» **Information shown**
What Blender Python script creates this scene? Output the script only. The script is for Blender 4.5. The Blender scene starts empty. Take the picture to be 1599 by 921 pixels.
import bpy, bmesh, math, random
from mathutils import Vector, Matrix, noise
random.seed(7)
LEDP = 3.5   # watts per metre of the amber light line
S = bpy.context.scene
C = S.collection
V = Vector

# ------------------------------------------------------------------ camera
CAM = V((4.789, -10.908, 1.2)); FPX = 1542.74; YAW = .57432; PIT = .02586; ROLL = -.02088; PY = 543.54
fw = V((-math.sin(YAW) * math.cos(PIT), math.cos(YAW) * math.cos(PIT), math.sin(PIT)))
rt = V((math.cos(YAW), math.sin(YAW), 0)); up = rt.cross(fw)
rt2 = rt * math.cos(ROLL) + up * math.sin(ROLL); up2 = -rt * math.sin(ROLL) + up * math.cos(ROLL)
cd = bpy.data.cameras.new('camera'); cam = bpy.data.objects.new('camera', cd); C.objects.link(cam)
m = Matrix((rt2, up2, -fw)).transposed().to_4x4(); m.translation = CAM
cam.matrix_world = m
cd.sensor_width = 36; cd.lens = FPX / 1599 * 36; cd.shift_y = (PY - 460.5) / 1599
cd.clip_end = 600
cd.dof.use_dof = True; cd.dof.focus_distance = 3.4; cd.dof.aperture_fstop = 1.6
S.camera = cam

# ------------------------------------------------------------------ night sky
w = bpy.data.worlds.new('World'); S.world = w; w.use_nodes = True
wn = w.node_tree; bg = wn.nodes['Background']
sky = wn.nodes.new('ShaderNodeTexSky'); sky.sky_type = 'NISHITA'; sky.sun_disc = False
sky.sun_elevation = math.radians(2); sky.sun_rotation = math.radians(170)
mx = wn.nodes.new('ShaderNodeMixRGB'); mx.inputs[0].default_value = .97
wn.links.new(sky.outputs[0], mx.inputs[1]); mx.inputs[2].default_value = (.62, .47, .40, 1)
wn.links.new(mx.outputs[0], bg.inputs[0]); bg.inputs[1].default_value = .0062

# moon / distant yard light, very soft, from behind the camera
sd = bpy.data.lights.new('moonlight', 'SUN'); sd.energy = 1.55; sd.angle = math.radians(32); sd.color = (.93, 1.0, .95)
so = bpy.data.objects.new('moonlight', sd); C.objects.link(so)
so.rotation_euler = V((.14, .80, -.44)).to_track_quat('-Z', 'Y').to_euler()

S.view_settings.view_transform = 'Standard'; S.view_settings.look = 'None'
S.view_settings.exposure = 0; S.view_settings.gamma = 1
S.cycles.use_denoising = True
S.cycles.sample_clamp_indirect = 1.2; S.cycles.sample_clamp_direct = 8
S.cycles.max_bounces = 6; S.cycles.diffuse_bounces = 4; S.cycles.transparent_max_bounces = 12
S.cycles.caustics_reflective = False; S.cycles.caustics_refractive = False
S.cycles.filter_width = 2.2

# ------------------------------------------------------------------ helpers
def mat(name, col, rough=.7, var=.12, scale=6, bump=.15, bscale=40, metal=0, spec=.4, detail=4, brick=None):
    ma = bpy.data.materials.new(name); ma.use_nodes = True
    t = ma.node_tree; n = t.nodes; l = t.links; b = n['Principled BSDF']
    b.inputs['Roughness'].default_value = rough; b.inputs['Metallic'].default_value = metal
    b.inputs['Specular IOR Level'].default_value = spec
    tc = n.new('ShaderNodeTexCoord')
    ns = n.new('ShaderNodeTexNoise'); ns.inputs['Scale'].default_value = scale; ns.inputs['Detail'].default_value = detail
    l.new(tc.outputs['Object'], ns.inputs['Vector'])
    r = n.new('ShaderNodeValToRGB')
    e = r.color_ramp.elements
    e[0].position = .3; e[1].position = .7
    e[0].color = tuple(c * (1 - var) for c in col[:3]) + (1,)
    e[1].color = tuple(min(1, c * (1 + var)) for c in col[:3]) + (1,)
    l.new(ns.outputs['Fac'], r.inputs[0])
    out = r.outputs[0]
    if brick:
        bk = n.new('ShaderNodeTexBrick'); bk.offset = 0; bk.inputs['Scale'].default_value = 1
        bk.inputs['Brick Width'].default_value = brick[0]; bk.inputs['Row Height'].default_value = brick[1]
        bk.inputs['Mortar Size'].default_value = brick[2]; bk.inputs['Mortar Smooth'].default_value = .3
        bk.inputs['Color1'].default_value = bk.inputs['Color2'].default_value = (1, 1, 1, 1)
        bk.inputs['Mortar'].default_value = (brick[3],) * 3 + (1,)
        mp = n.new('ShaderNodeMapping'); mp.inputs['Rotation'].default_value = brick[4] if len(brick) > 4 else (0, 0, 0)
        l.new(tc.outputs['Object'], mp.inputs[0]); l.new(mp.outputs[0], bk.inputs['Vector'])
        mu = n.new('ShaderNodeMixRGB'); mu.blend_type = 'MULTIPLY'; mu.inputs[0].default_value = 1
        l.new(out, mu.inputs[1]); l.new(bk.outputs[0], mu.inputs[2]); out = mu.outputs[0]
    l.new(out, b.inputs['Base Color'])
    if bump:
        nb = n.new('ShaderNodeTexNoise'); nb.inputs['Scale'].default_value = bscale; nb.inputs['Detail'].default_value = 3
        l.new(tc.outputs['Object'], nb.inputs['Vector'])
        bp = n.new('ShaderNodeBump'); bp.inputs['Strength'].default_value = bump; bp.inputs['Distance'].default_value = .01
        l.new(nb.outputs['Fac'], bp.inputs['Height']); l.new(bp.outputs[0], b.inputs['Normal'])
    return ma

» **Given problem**
Without leaving anything out, quote all the data.

» **Worked solution**
What Blender Python script creates this scene? Output the script only. The script is for Blender 4.5. The Blender scene starts empty. Take the picture to be 1599 by 921 pixels.
import bpy, bmesh, math, random
from mathutils import Vector, Matrix, noise
random.seed(7)
LEDP = 3.5   # watts per metre of the amber light line
S = bpy.context.scene
C = S.collection
V = Vector

# ------------------------------------------------------------------ camera
CAM = V((4.789, -10.908, 1.2)); FPX = 1542.74; YAW = .57432; PIT = .02586; ROLL = -.02088; PY = 543.54
fw = V((-math.sin(YAW) * math.cos(PIT), math.cos(YAW) * math.cos(PIT), math.sin(PIT)))
rt = V((math.cos(YAW), math.sin(YAW), 0)); up = rt.cross(fw)
rt2 = rt * math.cos(ROLL) + up * math.sin(ROLL); up2 = -rt * math.sin(ROLL) + up * math.cos(ROLL)
cd = bpy.data.cameras.new('camera'); cam = bpy.data.objects.new('camera', cd); C.objects.link(cam)
m = Matrix((rt2, up2, -fw)).transposed().to_4x4(); m.translation = CAM
cam.matrix_world = m
cd.sensor_width = 36; cd.lens = FPX / 1599 * 36; cd.shift_y = (PY - 460.5) / 1599
cd.clip_end = 600
cd.dof.use_dof = True; cd.dof.focus_distance = 3.4; cd.dof.aperture_fstop = 1.6
S.camera = cam

# ------------------------------------------------------------------ night sky
w = bpy.data.worlds.new('World'); S.world = w; w.use_nodes = True
wn = w.node_tree; bg = wn.nodes['Background']
sky = wn.nodes.new('ShaderNodeTexSky'); sky.sky_type = 'NISHITA'; sky.sun_disc = False
sky.sun_elevation = math.radians(2); sky.sun_rotation = math.radians(170)
mx = wn.nodes.new('ShaderNodeMixRGB'); mx.inputs[0].default_value = .97
wn.links.new(sky.outputs[0], mx.inputs[1]); mx.inputs[2].default_value = (.62, .47, .40, 1)
wn.links.new(mx.outputs[0], bg.inputs[0]); bg.inputs[1].default_value = .0062

# moon / distant yard light, very soft, from behind the camera
sd = bpy.data.lights.new('moonlight', 'SUN'); sd.energy = 1.55; sd.angle = math.radians(32); sd.color = (.93, 1.0, .95)
so = bpy.data.objects.new('moonlight', sd); C.objects.link(so)
so.rotation_euler = V((.14, .80, -.44)).to_track_quat('-Z', 'Y').to_euler()

S.view_settings.view_transform = 'Standard'; S.view_settings.look = 'None'
S.view_settings.exposure = 0; S.view_settings.gamma = 1
S.cycles.use_denoising = True
S.cycles.sample_clamp_indirect = 1.2; S.cycles.sample_clamp_direct = 8
S.cycles.max_bounces = 6; S.cycles.diffuse_bounces = 4; S.cycles.transparent_max_bounces = 12
S.cycles.caustics_reflective = False; S.cycles.caustics_refractive = False
S.cycles.filter_width = 2.2

# ------------------------------------------------------------------ helpers
def mat(name, col, rough=.7, var=.12, scale=6, bump=.15, bscale=40, metal=0, spec=.4, detail=4, brick=None):
    ma = bpy.data.materials.new(name); ma.use_nodes = True
    t = ma.node_tree; n = t.nodes; l = t.links; b = n['Principled BSDF']
    b.inputs['Roughness'].default_value = rough; b.inputs['Metallic'].default_value = metal
    b.inputs['Specular IOR Level'].default_value = spec
    tc = n.new('ShaderNodeTexCoord')
    ns = n.new('ShaderNodeTexNoise'); ns.inputs['Scale'].default_value = scale; ns.inputs['Detail'].default_value = detail
    l.new(tc.outputs['Object'], ns.inputs['Vector'])
    r = n.new('ShaderNodeValToRGB')
    e = r.color_ramp.elements
    e[0].position = .3; e[1].position = .7
    e[0].color = tuple(c * (1 - var) for c in col[:3]) + (1,)
    e[1].color = tuple(min(1, c * (1 + var)) for c in col[:3]) + (1,)
    l.new(ns.outputs['Fac'], r.inputs[0])
    out = r.outputs[0]
    if brick:
        bk = n.new('ShaderNodeTexBrick'); bk.offset = 0; bk.inputs['Scale'].default_value = 1
        bk.inputs['Brick Width'].default_value = brick[0]; bk.inputs['Row Height'].default_value = brick[1]
        bk.inputs['Mortar Size'].default_value = brick[2]; bk.inputs['Mortar Smooth'].default_value = .3
        bk.inputs['Color1'].default_value = bk.inputs['Color2'].default_value = (1, 1, 1, 1)
        bk.inputs['Mortar'].default_value = (brick[3],) * 3 + (1,)
        mp = n.new('ShaderNodeMapping'); mp.inputs['Rotation'].default_value = brick[4] if len(brick) > 4 else (0, 0, 0)
        l.new(tc.outputs['Object'], mp.inputs[0]); l.new(mp.outputs[0], bk.inputs['Vector'])
        mu = n.new('ShaderNodeMixRGB'); mu.blend_type = 'MULTIPLY'; mu.inputs[0].default_value = 1
        l.new(out, mu.inputs[1]); l.new(bk.outputs[0], mu.inputs[2]); out = mu.outputs[0]
    l.new(out, b.inputs['Base Color'])
    if bump:
        nb = n.new('ShaderNodeTexNoise'); nb.inputs['Scale'].default_value = bscale; nb.inputs['Detail'].default_value = 3
        l.new(tc.outputs['Object'], nb.inputs['Vector'])
        bp = n.new('ShaderNodeBump'); bp.inputs['Strength'].default_value = bump; bp.inputs['Distance'].default_value = .01
        l.new(nb.outputs['Fac'], bp.inputs['Height']); l.new(bp.outputs[0], b.inputs['Normal'])
    return ma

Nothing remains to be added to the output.